_Task goal_
Take the data below and write out exactly the lines from the one with "The Blender Python" through the one with "b = MB(); b.box(X(1070), X(1375), 4.85, 4.89, 3.40, 3.43);"; omit every other line.
[Start of Given records]
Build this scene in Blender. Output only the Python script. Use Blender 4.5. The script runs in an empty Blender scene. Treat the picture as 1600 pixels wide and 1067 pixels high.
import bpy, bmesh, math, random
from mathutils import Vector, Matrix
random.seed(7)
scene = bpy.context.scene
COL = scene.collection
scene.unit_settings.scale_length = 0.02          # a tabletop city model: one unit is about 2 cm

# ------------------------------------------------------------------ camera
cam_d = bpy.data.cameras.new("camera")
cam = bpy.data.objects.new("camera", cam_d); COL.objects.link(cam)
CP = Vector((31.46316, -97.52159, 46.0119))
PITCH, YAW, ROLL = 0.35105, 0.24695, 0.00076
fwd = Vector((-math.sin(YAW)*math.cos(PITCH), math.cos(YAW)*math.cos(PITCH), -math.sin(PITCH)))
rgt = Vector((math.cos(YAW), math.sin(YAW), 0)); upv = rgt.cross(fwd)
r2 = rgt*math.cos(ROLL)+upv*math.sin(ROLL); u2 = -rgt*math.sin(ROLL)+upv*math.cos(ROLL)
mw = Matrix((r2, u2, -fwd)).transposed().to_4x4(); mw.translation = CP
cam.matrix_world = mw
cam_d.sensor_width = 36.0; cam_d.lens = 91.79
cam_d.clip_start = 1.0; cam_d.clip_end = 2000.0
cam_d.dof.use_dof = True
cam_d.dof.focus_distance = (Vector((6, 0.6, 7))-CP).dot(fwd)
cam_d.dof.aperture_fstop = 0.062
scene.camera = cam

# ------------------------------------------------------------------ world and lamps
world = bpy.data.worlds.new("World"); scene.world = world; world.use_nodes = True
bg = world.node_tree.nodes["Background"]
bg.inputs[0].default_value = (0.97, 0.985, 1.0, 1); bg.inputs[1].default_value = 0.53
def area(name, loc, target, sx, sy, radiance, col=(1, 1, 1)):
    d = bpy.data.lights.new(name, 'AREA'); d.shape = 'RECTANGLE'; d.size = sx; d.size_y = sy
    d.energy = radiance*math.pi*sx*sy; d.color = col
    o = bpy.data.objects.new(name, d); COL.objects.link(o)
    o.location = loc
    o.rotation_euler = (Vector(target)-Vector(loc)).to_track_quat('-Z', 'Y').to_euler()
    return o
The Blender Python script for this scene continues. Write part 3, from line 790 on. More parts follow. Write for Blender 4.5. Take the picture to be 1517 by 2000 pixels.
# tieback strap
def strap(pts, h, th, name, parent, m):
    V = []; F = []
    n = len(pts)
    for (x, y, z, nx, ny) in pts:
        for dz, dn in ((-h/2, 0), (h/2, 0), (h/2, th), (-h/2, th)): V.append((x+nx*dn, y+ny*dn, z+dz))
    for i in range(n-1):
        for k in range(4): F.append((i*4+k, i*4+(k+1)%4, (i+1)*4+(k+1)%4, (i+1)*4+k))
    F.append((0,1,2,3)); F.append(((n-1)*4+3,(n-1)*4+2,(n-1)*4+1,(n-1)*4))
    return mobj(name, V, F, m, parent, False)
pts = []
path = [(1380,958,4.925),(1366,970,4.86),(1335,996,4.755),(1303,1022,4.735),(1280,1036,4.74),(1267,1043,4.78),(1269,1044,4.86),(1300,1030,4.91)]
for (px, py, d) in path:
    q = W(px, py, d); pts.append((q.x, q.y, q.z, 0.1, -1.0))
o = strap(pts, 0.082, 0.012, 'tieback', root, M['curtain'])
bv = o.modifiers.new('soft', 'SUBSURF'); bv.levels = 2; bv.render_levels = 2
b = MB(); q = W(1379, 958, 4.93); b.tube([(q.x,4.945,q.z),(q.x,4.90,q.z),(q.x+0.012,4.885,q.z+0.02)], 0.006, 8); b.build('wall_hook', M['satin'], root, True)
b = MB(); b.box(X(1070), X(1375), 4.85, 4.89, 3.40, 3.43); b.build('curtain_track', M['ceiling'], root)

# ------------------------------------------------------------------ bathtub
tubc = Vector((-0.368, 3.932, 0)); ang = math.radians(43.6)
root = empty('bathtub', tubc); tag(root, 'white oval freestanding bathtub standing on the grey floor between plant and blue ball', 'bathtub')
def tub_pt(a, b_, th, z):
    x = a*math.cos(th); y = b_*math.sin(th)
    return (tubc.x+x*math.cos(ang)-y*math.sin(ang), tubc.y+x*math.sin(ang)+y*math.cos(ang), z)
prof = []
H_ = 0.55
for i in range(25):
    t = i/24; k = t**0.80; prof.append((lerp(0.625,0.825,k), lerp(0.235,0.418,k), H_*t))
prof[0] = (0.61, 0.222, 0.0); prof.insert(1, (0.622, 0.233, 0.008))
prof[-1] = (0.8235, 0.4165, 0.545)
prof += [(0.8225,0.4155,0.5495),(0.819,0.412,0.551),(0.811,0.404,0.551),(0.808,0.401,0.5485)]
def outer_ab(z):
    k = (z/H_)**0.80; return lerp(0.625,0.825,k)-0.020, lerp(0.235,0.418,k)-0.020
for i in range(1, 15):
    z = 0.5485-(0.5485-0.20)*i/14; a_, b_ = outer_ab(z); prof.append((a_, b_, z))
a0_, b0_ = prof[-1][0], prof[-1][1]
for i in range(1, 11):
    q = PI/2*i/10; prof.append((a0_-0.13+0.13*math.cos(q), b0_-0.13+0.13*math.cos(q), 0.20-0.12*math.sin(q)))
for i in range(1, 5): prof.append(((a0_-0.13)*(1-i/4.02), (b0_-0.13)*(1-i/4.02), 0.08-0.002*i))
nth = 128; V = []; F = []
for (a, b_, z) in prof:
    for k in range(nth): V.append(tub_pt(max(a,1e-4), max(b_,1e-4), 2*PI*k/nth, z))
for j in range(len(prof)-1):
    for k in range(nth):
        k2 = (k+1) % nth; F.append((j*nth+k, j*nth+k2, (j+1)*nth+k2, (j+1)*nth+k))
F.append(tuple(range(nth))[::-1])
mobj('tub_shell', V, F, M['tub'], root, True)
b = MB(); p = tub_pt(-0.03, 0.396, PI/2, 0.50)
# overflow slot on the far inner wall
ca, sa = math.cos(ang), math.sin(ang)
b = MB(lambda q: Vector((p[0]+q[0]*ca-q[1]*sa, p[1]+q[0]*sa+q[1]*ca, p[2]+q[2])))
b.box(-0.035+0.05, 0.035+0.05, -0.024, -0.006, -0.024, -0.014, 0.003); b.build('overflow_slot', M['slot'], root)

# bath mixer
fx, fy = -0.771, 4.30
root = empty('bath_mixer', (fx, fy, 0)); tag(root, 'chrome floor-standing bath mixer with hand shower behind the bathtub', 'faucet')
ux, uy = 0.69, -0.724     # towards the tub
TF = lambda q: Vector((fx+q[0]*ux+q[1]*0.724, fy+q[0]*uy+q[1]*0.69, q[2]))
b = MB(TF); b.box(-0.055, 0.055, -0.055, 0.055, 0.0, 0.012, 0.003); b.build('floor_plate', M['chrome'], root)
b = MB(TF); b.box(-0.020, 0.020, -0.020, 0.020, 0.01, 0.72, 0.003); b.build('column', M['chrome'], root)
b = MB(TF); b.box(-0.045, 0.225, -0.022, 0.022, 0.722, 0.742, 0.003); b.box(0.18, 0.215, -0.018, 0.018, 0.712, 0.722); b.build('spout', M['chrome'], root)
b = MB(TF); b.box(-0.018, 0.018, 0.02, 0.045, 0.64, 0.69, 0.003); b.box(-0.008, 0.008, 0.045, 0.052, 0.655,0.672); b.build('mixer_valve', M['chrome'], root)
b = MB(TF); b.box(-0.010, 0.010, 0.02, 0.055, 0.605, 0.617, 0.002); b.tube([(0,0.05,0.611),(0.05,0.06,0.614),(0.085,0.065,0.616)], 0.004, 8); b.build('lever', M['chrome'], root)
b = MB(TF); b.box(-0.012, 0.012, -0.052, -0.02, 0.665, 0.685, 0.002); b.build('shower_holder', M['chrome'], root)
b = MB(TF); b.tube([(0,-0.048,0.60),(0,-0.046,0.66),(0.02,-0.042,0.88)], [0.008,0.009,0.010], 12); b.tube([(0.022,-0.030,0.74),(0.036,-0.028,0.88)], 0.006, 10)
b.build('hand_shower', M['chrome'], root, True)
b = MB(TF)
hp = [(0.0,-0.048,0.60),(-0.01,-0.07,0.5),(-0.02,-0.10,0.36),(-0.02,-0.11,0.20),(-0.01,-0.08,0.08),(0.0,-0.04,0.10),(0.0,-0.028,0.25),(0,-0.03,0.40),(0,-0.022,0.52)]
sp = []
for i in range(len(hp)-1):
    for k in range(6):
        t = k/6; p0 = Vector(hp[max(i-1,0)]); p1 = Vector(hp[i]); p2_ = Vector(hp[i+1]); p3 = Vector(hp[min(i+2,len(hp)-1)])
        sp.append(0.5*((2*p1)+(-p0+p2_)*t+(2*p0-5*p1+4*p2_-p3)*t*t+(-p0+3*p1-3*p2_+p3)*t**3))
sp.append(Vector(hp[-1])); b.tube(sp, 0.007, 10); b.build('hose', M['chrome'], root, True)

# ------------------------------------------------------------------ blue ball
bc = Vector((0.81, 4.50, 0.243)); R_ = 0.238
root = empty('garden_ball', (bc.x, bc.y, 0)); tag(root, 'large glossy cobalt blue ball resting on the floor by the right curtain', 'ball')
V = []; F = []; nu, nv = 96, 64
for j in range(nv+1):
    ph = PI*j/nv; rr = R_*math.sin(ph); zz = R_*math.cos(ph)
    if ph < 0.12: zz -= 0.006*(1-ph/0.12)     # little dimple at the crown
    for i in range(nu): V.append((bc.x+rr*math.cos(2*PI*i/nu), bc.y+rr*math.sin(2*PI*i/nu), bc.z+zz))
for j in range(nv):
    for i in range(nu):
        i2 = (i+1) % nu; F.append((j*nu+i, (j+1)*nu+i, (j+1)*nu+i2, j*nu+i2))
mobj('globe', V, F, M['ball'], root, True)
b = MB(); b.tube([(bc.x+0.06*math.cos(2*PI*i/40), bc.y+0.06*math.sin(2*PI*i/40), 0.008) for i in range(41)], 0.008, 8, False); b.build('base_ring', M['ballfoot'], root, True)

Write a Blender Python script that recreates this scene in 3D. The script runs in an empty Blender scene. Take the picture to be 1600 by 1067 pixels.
[End of Given records]
_Finished task_
The Blender Python script for this scene continues. Write part 3, from line 790 on. More parts follow. Write for Blender 4.5. Take the picture to be 1517 by 2000 pixels.
# tieback strap
def strap(pts, h, th, name, parent, m):
    V = []; F = []
    n = len(pts)
    for (x, y, z, nx, ny) in pts:
        for dz, dn in ((-h/2, 0), (h/2, 0), (h/2, th), (-h/2, th)): V.append((x+nx*dn, y+ny*dn, z+dz))
    for i in range(n-1):
        for k in range(4): F.append((i*4+k, i*4+(k+1)%4, (i+1)*4+(k+1)%4, (i+1)*4+k))
    F.append((0,1,2,3)); F.append(((n-1)*4+3,(n-1)*4+2,(n-1)*4+1,(n-1)*4))
    return mobj(name, V, F, m, parent, False)
pts = []
path = [(1380,958,4.925),(1366,970,4.86),(1335,996,4.755),(1303,1022,4.735),(1280,1036,4.74),(1267,1043,4.78),(1269,1044,4.86),(1300,1030,4.91)]
for (px, py, d) in path:
    q = W(px, py, d); pts.append((q.x, q.y, q.z, 0.1, -1.0))
o = strap(pts, 0.082, 0.012, 'tieback', root, M['curtain'])
bv = o.modifiers.new('soft', 'SUBSURF'); bv.levels = 2; bv.render_levels = 2
b = MB(); q = W(1379, 958, 4.93); b.tube([(q.x,4.945,q.z),(q.x,4.90,q.z),(q.x+0.012,4.885,q.z+0.02)], 0.006, 8); b.build('wall_hook', M['satin'], root, True)
b = MB(); b.box(X(1070), X(1375), 4.85, 4.89, 3.40, 3.43); b.build('curtain_track', M['ceiling'], root)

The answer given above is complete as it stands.